Mientras tanto, los aprendices de amaneceres buscamos enamorarnos de nuestra verdad, cortejarla en la intimidad y sembrarla de anhelos, con un aliento parecido al suspiro silencioso de las estrellas.
Y la naturaleza despliega su elocuencia latente, replicada en los trinos de los pájaros y en la belleza que duerme en los pétalos de las flores, para inspirarnos a narrar su vocación con adjetivos ingenuos.
Es la magia del universo convocando a sabios y aprendices a mirar al porvenir, y observar cómo los años riegan la memoria y nos permiten sentirnos más buenos de lo que en realidad somos, o fuimos.
A la orilla del tiempo los instantes van ordenando los sentimientos en círculo, como en un sendero de lunas, y escuchan el eco de nuestra consciencia para ver cómo -sí o no-, dejábamos pasar de largo la vanidad.

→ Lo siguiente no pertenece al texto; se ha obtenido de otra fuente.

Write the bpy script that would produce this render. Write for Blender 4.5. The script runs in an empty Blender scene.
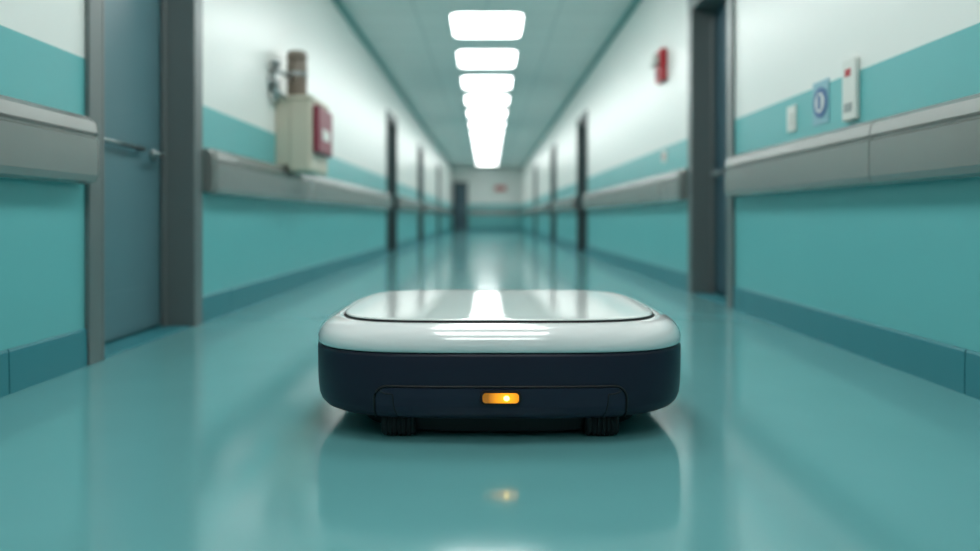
import bpy, bmesh, math
from mathutils import Vector, Matrix
S=bpy.context.scene
COL=S.collection
H=0.55; HW=1.5; ZC=2.72; YB=-3.0; YE=31.6; ZT=1.145
# ---------- materials ----------
def lin(c):
    return tuple(((v/255)/12.92 if v/255<=.04045 else (((v/255)+.055)/1.055)**2.4) for v in c)+(1,)
def mat(name,rgb,rough=.5,metal=0,coat=0,emit=None,es=0,noise=0,nscale=6,bump=0,spec=.5,rvar=0):
    m=bpy.data.materials.new(name); m.use_nodes=True; nt=m.node_tree; b=nt.nodes['Principled BSDF']
    c=lin(rgb); b.inputs['Base Color'].default_value=c
    b.inputs['Roughness'].default_value=rough; b.inputs['Metallic'].default_value=metal
    b.inputs['Coat Weight'].default_value=coat; b.inputs['Coat Roughness'].default_value=.03
    b.inputs['Specular IOR Level'].default_value=spec
    if emit: b.inputs['Emission Color'].default_value=lin(emit); b.inputs['Emission Strength'].default_value=es
    if noise or bump or rvar:
        g=nt.nodes.new('ShaderNodeNewGeometry'); n=nt.nodes.new('ShaderNodeTexNoise')
        n.inputs['Scale'].default_value=nscale; n.inputs['Detail'].default_value=5
        nt.links.new(g.outputs['Position'],n.inputs['Vector'])
        if noise:
            mx=nt.nodes.new('ShaderNodeMixRGB'); mx.inputs[1].default_value=tuple(v*(1-noise) for v in c[:3])+(1,)
            mx.inputs[2].default_value=tuple(min(1,v*(1+noise)) for v in c[:3])+(1,)
            nt.links.new(n.outputs['Fac'],mx.inputs[0]); nt.links.new(mx.outputs[0],b.inputs['Base Color'])
        if rvar:
            mr=nt.nodes.new('ShaderNodeMapRange'); mr.inputs[3].default_value=rough-rvar; mr.inputs[4].default_value=rough+rvar
            nt.links.new(n.outputs['Fac'],mr.inputs[0]); nt.links.new(mr.outputs[0],b.inputs['Roughness'])
        if bump:
            bp=nt.nodes.new('ShaderNodeBump'); bp.inputs['Strength'].default_value=bump; bp.inputs['Distance'].default_value=.002
            nt.links.new(n.outputs['Fac'],bp.inputs['Height']); nt.links.new(bp.outputs[0],b.inputs['Normal'])
    return m
def wallmat():
    m=mat('wall_paint',(200,210,200),.30,noise=.03,nscale=2)
    nt=m.node_tree; b=nt.nodes['Principled BSDF']
    g=nt.nodes.new('ShaderNodeNewGeometry'); s=nt.nodes.new('ShaderNodeSeparateXYZ')
    nt.links.new(g.outputs['Position'],s.inputs[0])
    gt=nt.nodes.new('ShaderNodeMath'); gt.operation='GREATER_THAN'; gt.inputs[1].default_value=ZT
    nt.links.new(s.outputs['Z'],gt.inputs[0])
    n=nt.nodes.new('ShaderNodeTexNoise'); n.inputs['Scale'].default_value=1.3
    nt.links.new(g.outputs['Position'],n.inputs['Vector'])
    t=nt.nodes.new('ShaderNodeMixRGB'); t.inputs[1].default_value=lin((106,184,186)); t.inputs[2].default_value=lin((114,193,194))
    nt.links.new(n.outputs['Fac'],t.inputs[0])
    mx=nt.nodes.new('ShaderNodeMixRGB'); mx.inputs[2].default_value=lin((240,241,237))
    nt.links.new(gt.outputs[0],mx.inputs[0]); nt.links.new(t.outputs[0],mx.inputs[1])
    nt.links.new(mx.outputs[0],b.inputs['Base Color'])
    return m
def ceilmat():
    m=mat('ceiling_tiles',(190,198,194),.7)
    nt=m.node_tree; b=nt.nodes['Principled BSDF']
    g=nt.nodes.new('ShaderNodeNewGeometry'); br=nt.nodes.new('ShaderNodeTexBrick')
    br.offset=0; br.inputs['Scale'].default_value=1; br.inputs['Brick Width'].default_value=.75; br.inputs['Row Height'].default_value=.6
    br.inputs['Mortar Size'].default_value=.012
    br.inputs['Color1'].default_value=lin((229,233,230)); br.inputs['Color2'].default_value=lin((226,230,227)); br.inputs['Mortar'].default_value=lin((208,215,213))
    nt.links.new(g.outputs['Position'],br.inputs['Vector']); nt.links.new(br.outputs['Color'],b.inputs['Base Color'])
    return m
M_wall=wallmat(); M_ceil=ceilmat()
M_floor=mat('floor_vinyl',(106,168,171),.115,noise=.05,nscale=3,rvar=.03,bump=.03,spec=.6)
M_base=mat('baseboard_vinyl',(58,134,144),.4,noise=.03)
M_rail=mat('rail_grey',(150,152,149),.27,metal=.5,noise=.03)
M_dark=mat('seam_dark',(40,52,54),.6,noise=.02)
M_frame=mat('frame_steel',(122,128,128),.35,metal=.35,noise=.03)
M_frame2=mat('frame_dark',(62,76,78),.4,metal=.2,noise=.03)
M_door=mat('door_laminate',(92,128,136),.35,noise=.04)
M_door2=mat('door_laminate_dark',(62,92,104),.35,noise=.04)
M_steel=mat('brushed_steel',(165,170,170),.28,metal=.9,noise=.02)
M_lamp=mat('lamp_diffuser',(255,255,255),.5,emit=(252,254,252),es=8.3,noise=.01)
M_trimw=mat('lamp_frame',(215,222,218),.5,noise=.02)
M_teal=mat('trim_teal',(80,150,148),.4,noise=.03)
# ---------- helpers ----------
def finish(bm,name,m,parent=None,smooth=False,bevel=0,seg=2):
    bmesh.ops.recalc_face_normals(bm,faces=bm.faces)
    me=bpy.data.meshes.new(name); bm.to_mesh(me); bm.free()
    for x in (m if isinstance(m,(list,tuple)) else [m]): me.materials.append(x)
    o=bpy.data.objects.new(name,me); COL.objects.link(o)
    if smooth:
        for p in me.polygons: p.use_smooth=True
    if bevel:
        md=o.modifiers.new('bev','BEVEL'); md.width=bevel; md.segments=seg; md.limit_method='ANGLE'; md.harden_normals=False
    if parent: o.parent=parent
    return o
def empty(name,loc=(0,0,0)):
    e=bpy.data.objects.new(name,None); e.empty_display_size=.1; e.location=loc; COL.objects.link(e); return e
def addbox(bm,x0,x1,y0,y1,z0,z1,mi=0):
    x0,x1=min(x0,x1),max(x0,x1)
    v=[bm.verts.new(p) for p in [(x0,y0,z0),(x1,y0,z0),(x1,y1,z0),(x0,y1,z0),(x0,y0,z1),(x1,y0,z1),(x1,y1,z1),(x0,y1,z1)]]
    for f in [(0,3,2,1),(4,5,6,7),(0,1,5,4),(1,2,6,5),(2,3,7,6),(3,0,4,7)]:
        bm.faces.new([v[i] for i in f]).material_index=mi
def box(name,m,x0,x1,y0,y1,z0,z1,parent=None,bevel=0,seg=2):
    bm=bmesh.new(); addbox(bm,x0,x1,y0,y1,z0,z1); return finish(bm,name,m,parent,bevel=bevel,seg=seg)
def tube(bm,pts,r,seg=12):
    rings=[]
    pts=[Vector(p) for p in pts]
    for i,p in enumerate(pts):
        d=(pts[min(i+1,len(pts)-1)]-pts[max(i-1,0)]).normalized()
        up=Vector((0,0,1)) if abs(d.z)<.9 else Vector((1,0,0))
        u=d.cross(up).normalized(); w=d.cross(u).normalized()
        rings.append([bm.verts.new(p+r*(math.cos(2*math.pi*k/seg)*u+math.sin(2*math.pi*k/seg)*w)) for k in range(seg)])
    for a,b in zip(rings,rings[1:]):
        for k in range(seg): bm.faces.new([a[k],a[(k+1)%seg],b[(k+1)%seg],b[k]])
    bm.faces.new(rings[0][::-1]); bm.faces.new(rings[-1])
def lathe(bm,prof,c,axis='Z',seg=40):
    rings=[]
    for (r,h) in prof:
        ring=[]
        for k in range(seg):
            a=2*math.pi*k/seg; u,v=r*math.cos(a),r*math.sin(a)
            p={'Z':(u,v,h),'X':(h,u,v),'Y':(u,h,v)}[axis]
            ring.append(bm.verts.new((c[0]+p[0],c[1]+p[1],c[2]+p[2])))
        rings.append(ring)
    for a,b in zip(rings,rings[1:]):
        for k in range(seg): bm.faces.new([a[k],a[(k+1)%seg],b[(k+1)%seg],b[k]])
    bm.faces.new(rings[0][::-1]); bm.faces.new(rings[-1])
def rrect(w,h,r,seg=8):
    out=[]
    for cx,cy,a0 in [(w/2-r,h/2-r,0),(-w/2+r,h/2-r,90),(-w/2+r,-h/2+r,180),(w/2-r,-h/2+r,270)]:
        for k in range(seg+1):
            a=math.radians(a0+90*k/seg); out.append((cx+r*math.cos(a),cy+r*math.sin(a)))
    return out
def prism(bm,outline,f0,f1):
    a=[bm.verts.new(f0(*p)) for p in outline]; b=[bm.verts.new(f1(*p)) for p in outline]
    n=len(a)
    for k in range(n): bm.faces.new([a[k],a[(k+1)%n],b[(k+1)%n],b[k]])
    bm.faces.new(a[::-1]); bm.faces.new(b)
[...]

No hay duda: el escenario que se presenta es maravilloso, ideal, como para bordar ilusiones bonitas, iluminar la ruta al corazón y llenarla de espejos para ver quién descubre primero la esperanza.
Al final de su jornada de sabios, con una sonrisa parecida a la de la nostalgia buena, se conmueven de nuestra fragilidad y nos hacen apostar más sueños para intentar ganar el juego al destino.
EPÍLOGO: Si elegimos la sabiduría como centro y horizonte, a la vez, será más fácil caminar por los pedacitos de tiempo que se van juntando, verso a verso, acurrucados en el recinto del alma.